The Russian government has sought to remedy this situation by negotiating inter-state agreements to establish Russian-language institutions of middle and higher education in the other post-Soviet states:

* In 1993 the Kyrgyz-Russian (Slavic) University was opened in Bishkek under joint control. A similar Tajik-Russian (Slavic) University was opened in Dushanbe in 1996, and a Russian-Armenian University in Yerevan in 1998. Analogous institutions are planned for Georgia and Moldova.

* In 1994 a Baltic-Russian Institute was opened in Riga (Latvia), with a branch in Tallinn (Estonia). Estonia also has a private Russian-language university and a Russian-language grammar school (gimnazia) in Tallinn.

* In 1995 a branch of Omsk State University was opened in Tashkent (Uzbekistan) and a branch of Moscow State University in Baku (Azerbaijan).

* It is planned to establish a Russian-Turkmen technical college in Ashkhabad.

However, the impact of these institutions depends on what funds the Russian government allocates to them. This factor explains why, for example, 70 percent of students at the Tajik-Russian (Slavic) University are Russian-speaking but most of the students at the Kyrgyz-Russian (Slavic) University are Kyrgyz.

Russian-language education in some countries may be preserved by granting the Russian minority cultural autonomy. As an example the author mentions Latvia, the first state in the former USSR to create an extra-territorial self-governing structure for its Russian minority, which is represented in governmental bodies and has responsibility for culture, language, education, and religion. (2)

Language is the most common problem confronting ethnic Russians seeking entry to higher education in the NIS, but it is not the only problem. In some states it is not even the main problem. For example, in higher education institutions in Kazakhstan ethnic Russians make up only some 10 percent of the student body despite a formal provision for the equal division of student cohorts into Kazakh-language and Russian-language teaching groups. Not only all students in the Kazakh-language groups but also 80 percent of students in the Russian-language groups are ethnic Kazakhs. Thus the Russian-language groups cater primarily to the large population of urban Russian-speaking Kazakhs. The problem here is not language but direct ethnic discrimination.

NOTES

(1) Russian has had equal status in Belarus since 1994, in Kazakhstan since 1995, and in Kyrgyzstan since May 2000.

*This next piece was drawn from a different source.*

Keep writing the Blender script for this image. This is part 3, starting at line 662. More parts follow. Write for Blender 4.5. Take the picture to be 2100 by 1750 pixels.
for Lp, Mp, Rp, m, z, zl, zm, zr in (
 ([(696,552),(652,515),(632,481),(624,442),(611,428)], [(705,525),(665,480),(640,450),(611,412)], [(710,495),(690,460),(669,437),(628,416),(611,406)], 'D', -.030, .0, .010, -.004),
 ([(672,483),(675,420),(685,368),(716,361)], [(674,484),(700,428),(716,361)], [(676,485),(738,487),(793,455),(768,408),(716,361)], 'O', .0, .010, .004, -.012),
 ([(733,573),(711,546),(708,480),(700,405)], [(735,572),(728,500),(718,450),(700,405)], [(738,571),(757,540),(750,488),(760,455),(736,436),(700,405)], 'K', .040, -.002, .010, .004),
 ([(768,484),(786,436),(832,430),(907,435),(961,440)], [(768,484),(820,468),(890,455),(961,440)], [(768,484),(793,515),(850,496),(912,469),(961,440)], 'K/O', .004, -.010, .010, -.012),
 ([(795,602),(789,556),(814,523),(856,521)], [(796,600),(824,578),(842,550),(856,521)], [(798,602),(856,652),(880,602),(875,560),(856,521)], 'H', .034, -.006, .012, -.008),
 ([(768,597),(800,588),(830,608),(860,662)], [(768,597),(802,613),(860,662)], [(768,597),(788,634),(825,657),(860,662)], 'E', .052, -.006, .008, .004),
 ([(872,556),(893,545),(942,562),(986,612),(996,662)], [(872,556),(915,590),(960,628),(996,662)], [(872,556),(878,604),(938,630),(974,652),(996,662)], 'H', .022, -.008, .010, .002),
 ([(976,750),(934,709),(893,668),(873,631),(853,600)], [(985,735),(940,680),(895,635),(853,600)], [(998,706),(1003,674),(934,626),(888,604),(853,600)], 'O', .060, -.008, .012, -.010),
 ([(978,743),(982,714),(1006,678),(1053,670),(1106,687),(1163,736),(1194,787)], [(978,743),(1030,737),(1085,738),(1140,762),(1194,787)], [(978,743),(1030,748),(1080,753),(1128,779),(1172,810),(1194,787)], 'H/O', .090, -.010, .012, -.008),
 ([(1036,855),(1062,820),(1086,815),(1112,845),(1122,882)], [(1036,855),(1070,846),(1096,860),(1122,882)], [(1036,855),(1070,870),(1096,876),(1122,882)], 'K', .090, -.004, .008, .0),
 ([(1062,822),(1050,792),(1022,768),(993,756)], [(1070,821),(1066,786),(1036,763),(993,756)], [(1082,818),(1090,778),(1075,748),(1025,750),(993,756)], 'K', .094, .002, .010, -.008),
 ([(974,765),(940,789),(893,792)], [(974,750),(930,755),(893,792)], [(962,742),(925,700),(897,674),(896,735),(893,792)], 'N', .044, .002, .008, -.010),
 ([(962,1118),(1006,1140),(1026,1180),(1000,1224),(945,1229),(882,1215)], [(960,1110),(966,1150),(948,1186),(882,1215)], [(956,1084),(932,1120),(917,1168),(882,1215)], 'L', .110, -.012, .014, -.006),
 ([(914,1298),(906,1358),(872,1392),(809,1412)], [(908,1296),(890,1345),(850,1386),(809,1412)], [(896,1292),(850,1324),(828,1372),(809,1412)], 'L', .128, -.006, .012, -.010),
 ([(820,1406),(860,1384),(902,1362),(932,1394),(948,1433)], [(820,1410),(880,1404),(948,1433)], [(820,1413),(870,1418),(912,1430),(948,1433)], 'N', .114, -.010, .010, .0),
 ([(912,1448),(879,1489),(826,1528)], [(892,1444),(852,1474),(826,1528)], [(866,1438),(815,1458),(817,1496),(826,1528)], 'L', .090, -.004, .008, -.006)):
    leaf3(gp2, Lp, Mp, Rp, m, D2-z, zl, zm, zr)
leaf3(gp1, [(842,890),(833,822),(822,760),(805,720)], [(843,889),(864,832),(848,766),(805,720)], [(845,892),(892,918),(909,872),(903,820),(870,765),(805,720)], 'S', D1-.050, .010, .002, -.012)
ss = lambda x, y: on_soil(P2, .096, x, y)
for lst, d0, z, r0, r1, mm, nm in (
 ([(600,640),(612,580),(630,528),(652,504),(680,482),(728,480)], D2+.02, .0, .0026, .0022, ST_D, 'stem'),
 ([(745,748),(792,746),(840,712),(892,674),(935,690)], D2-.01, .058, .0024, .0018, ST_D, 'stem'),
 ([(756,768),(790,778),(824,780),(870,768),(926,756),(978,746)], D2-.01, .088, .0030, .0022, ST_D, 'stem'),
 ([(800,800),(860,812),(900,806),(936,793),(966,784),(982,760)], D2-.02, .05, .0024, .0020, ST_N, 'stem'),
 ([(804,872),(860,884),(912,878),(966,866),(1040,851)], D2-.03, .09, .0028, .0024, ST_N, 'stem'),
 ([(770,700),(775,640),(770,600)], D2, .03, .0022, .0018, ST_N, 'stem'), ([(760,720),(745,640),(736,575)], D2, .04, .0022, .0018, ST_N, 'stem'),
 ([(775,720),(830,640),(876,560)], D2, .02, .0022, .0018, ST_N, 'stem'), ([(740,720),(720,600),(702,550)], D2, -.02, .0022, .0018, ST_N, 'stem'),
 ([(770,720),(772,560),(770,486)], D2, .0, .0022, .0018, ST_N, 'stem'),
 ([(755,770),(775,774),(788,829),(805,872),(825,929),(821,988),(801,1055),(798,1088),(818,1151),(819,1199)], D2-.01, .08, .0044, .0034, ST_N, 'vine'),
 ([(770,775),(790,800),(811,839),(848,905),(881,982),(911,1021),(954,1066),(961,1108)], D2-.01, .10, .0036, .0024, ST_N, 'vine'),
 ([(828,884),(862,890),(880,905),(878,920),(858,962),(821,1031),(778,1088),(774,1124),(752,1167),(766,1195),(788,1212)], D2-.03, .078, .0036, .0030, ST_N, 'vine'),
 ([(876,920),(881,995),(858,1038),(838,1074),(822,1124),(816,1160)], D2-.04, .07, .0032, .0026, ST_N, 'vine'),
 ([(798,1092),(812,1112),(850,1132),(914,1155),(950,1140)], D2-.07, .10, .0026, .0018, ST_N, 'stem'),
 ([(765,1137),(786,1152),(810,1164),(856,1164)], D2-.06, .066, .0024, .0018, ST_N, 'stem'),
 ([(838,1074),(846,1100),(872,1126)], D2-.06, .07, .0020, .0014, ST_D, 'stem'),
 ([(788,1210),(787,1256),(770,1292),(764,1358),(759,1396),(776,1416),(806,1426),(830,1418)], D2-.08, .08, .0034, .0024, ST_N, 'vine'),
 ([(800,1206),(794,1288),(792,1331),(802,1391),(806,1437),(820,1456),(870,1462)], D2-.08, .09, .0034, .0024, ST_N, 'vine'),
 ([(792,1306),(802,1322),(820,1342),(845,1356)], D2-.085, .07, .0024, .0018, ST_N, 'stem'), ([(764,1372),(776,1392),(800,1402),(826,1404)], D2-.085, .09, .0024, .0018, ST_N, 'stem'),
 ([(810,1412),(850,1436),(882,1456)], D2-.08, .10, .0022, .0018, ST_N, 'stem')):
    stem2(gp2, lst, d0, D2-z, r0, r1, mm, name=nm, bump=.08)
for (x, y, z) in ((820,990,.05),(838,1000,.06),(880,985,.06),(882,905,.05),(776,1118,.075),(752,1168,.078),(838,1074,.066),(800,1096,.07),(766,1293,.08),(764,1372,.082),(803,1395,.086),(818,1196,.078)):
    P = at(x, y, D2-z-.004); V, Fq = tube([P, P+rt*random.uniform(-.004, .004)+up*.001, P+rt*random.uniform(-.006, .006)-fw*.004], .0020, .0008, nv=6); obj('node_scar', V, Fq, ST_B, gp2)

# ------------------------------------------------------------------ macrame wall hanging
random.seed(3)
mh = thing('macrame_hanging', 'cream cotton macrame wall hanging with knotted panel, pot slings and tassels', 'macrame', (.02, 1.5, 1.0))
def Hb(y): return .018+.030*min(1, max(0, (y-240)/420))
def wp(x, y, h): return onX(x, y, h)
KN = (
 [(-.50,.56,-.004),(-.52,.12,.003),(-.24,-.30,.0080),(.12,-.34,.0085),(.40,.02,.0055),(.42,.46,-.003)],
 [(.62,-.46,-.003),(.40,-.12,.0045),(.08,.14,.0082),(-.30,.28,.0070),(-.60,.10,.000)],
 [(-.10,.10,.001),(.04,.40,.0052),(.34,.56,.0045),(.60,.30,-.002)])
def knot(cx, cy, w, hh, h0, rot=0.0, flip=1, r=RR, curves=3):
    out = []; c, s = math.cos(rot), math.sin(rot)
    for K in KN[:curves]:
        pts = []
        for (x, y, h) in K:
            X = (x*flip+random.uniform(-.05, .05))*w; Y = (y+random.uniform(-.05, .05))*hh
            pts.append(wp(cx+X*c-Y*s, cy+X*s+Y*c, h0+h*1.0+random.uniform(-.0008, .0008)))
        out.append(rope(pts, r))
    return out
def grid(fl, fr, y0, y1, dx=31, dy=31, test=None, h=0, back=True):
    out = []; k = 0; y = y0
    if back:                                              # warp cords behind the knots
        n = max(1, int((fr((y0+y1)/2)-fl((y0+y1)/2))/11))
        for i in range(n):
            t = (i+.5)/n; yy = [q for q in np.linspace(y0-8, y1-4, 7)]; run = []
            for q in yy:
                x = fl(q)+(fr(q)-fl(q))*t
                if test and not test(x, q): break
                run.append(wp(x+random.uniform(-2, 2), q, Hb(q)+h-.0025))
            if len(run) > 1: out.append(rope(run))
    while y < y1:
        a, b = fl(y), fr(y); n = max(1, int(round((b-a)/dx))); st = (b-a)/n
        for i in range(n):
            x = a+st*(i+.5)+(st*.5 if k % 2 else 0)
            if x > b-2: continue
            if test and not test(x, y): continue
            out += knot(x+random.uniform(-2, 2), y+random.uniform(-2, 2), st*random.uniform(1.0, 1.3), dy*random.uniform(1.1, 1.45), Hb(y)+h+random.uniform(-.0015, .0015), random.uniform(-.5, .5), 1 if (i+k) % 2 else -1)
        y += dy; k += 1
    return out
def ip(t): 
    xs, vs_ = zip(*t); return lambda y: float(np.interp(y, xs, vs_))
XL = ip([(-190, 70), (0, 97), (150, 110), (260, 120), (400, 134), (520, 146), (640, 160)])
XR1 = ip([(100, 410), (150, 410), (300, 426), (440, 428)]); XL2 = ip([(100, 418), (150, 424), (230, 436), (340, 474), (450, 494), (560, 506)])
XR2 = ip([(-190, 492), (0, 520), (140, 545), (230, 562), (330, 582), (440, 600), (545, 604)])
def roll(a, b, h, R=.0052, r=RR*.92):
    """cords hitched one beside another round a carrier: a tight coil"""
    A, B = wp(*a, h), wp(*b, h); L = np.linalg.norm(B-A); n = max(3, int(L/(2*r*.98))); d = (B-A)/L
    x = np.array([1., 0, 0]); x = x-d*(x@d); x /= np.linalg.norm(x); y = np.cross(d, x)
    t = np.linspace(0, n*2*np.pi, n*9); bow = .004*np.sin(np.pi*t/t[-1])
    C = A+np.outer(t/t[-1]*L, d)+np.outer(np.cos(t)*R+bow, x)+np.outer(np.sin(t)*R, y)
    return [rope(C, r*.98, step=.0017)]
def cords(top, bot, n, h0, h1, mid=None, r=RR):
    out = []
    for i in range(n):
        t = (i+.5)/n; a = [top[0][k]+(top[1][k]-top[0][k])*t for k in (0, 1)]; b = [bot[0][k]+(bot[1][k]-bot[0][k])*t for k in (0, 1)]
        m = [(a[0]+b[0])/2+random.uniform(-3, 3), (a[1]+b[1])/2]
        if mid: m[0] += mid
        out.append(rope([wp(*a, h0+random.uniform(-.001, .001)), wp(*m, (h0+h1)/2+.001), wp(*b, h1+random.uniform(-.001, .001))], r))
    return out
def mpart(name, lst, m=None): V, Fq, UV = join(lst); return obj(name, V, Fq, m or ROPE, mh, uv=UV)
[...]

(2) Such extra-territorial autonomy has the advantage of not being perceived as a threat to the territorial integrity of the state. In any case, territorial autonomy for Russians in Latvia is not feasible because (in contrast to Estonia) they are not concentrated in particular areas of the country. For a discussion of analogous extra-territorial cultural autonomies for ethnic minorities in Russia see RAS No. 8 item 6.